A recently dismissed federal lawsuit based on the Racketeer Influenced and Corrupt Organizations Act or RICO Act, put into focus an important legal weapon that businesses may use to protect their interests against the unfair tactics of their competition. On the flip side, the suit also demonstrates a source of legal liability businesses in South Florida may face.

It is an axiom of business law that while businesses in a free market naturally compete with each other for revenue, they must do so in accordance with the law. In the recent case that hit the news, a man who founded a firm that handles corporate restructuring of bankrupt organizations legally accused his firm’s competitor of defrauding bankruptcy courts across the country. He filed suit under the RICO law because the law allows those harmed by a criminal enterprise to do so in order to recover damages.

Specifically, he suggested that the competitor was not being forthright with the bankruptcy courts when swearing that the competitor was disinterested in the bankruptcies in which it was helping fledgling businesses get back on their feet. The man said his suit had been dismissed on a technicality and vowed to continue his fight.

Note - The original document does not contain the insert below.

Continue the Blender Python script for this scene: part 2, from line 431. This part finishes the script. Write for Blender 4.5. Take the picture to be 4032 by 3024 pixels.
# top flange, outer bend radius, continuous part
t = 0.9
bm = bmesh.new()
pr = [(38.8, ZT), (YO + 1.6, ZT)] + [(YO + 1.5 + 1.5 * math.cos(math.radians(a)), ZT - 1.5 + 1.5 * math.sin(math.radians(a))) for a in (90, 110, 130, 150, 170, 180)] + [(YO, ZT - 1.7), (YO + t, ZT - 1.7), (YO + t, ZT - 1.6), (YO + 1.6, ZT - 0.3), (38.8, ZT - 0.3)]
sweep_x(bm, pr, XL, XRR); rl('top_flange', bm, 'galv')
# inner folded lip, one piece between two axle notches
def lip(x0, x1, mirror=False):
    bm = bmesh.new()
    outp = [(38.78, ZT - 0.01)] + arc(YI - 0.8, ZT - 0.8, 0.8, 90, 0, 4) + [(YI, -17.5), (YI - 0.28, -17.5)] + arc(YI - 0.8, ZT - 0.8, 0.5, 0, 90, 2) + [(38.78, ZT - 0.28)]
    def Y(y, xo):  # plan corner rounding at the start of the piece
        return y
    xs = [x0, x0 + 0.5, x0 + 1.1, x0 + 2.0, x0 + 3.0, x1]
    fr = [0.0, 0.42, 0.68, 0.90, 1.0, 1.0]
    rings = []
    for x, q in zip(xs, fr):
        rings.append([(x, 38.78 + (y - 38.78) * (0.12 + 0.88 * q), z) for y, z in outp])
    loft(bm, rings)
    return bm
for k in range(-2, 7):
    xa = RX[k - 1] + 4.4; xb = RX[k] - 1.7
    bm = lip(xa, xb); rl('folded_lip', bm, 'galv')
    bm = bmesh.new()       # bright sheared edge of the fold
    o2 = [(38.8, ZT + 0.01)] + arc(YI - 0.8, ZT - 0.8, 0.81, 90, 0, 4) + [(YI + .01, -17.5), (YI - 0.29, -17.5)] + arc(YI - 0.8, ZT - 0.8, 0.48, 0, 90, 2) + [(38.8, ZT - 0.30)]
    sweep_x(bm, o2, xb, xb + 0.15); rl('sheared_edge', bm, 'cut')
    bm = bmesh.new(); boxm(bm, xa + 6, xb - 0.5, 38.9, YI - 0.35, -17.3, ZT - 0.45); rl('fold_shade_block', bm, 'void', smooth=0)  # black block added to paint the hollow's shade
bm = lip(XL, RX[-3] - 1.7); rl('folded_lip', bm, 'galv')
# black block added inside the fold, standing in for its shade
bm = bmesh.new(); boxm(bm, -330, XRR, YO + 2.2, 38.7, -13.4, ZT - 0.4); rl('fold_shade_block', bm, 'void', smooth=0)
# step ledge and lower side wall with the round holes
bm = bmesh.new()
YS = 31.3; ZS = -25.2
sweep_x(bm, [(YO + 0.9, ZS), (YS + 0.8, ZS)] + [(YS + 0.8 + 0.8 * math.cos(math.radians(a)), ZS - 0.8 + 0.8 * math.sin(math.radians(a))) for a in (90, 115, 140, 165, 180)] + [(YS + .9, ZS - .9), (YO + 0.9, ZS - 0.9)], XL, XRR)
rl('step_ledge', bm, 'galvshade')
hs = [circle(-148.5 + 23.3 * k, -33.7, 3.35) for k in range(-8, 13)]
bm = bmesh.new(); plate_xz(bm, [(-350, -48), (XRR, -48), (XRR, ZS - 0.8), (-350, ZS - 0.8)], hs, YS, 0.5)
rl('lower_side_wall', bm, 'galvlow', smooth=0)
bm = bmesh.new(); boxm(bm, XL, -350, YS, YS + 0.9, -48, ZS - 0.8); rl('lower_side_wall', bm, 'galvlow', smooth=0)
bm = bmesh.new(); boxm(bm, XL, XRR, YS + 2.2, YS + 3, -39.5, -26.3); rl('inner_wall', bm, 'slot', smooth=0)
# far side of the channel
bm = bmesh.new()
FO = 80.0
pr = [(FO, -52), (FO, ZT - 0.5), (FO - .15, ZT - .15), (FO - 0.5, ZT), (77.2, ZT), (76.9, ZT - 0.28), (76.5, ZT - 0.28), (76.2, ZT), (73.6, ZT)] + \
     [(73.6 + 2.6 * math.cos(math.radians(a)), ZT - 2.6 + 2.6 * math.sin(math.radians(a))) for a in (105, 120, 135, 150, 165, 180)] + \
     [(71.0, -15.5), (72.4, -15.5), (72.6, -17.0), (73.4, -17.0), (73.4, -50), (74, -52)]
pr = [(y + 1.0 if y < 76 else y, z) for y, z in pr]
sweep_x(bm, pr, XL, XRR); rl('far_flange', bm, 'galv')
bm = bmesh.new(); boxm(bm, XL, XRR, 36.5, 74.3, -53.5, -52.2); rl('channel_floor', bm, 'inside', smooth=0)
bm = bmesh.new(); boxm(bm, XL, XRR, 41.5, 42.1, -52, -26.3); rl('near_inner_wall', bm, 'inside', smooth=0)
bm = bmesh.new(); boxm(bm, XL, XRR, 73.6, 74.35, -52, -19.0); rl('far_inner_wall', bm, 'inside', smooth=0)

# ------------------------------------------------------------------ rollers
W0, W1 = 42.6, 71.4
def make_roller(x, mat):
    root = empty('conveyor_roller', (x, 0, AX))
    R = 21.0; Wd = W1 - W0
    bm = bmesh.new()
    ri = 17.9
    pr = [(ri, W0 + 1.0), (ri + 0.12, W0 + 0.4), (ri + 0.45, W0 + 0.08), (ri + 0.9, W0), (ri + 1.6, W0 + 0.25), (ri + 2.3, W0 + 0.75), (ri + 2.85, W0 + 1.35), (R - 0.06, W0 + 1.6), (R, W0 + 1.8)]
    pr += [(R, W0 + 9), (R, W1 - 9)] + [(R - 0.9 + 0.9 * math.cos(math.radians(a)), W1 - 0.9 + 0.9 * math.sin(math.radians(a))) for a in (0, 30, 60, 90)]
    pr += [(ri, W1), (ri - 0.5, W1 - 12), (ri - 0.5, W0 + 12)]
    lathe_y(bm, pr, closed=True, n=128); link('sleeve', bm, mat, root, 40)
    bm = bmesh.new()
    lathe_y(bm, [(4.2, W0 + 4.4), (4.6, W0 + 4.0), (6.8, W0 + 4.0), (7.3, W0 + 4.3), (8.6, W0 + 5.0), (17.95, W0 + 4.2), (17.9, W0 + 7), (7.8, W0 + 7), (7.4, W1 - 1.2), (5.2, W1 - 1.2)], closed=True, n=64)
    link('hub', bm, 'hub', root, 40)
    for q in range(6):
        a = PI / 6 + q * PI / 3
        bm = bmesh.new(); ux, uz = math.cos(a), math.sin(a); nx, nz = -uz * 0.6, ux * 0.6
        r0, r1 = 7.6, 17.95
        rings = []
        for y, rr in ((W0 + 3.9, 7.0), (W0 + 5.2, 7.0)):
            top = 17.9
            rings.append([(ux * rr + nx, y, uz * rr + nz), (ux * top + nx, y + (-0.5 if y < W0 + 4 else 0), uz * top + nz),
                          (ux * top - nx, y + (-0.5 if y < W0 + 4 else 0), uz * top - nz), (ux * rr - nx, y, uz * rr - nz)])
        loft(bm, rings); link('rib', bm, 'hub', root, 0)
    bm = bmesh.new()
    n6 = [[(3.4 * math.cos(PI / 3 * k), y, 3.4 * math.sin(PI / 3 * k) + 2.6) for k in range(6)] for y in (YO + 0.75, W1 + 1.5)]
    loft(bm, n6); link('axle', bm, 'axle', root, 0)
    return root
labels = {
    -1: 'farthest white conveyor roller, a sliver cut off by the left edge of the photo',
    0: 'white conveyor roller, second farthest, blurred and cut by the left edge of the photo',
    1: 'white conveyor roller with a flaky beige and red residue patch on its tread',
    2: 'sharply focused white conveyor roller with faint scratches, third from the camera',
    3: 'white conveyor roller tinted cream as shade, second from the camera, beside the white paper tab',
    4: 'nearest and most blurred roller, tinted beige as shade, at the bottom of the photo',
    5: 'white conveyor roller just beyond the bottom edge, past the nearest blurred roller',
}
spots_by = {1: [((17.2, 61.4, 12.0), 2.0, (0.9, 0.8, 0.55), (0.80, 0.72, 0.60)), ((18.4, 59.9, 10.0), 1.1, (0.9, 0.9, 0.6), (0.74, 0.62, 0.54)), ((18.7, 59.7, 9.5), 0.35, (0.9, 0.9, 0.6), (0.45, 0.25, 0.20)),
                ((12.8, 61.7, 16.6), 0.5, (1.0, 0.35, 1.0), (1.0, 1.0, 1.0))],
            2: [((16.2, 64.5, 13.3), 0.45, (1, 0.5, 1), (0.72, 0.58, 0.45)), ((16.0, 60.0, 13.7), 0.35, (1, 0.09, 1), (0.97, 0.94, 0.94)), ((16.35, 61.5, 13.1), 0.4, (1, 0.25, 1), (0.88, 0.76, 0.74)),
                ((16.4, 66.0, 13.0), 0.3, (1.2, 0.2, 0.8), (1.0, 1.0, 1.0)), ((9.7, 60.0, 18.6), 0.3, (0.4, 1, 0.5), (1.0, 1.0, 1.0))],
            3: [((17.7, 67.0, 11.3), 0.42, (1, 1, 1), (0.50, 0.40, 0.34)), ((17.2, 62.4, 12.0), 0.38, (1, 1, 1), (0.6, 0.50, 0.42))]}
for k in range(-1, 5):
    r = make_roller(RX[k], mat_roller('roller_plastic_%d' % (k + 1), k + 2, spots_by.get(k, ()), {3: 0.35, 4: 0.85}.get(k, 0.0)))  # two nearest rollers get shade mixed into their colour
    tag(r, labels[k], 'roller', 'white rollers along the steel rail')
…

For its part, the United States Department of Justice indicated it had authority to investigate alleged criminal violations of the country’s bankruptcies laws, as the entire system depends heavily on the candor of all involved.

Like the federal RICO law, Florida also has its own system for dealing with businesses that engage in a pattern of unlawful practices. In some cases, a Florida business may need to use such laws during the course of business litigation in order to prevent a rival from engaging in unfair competition. In these matters, it is important to understand your rights about options.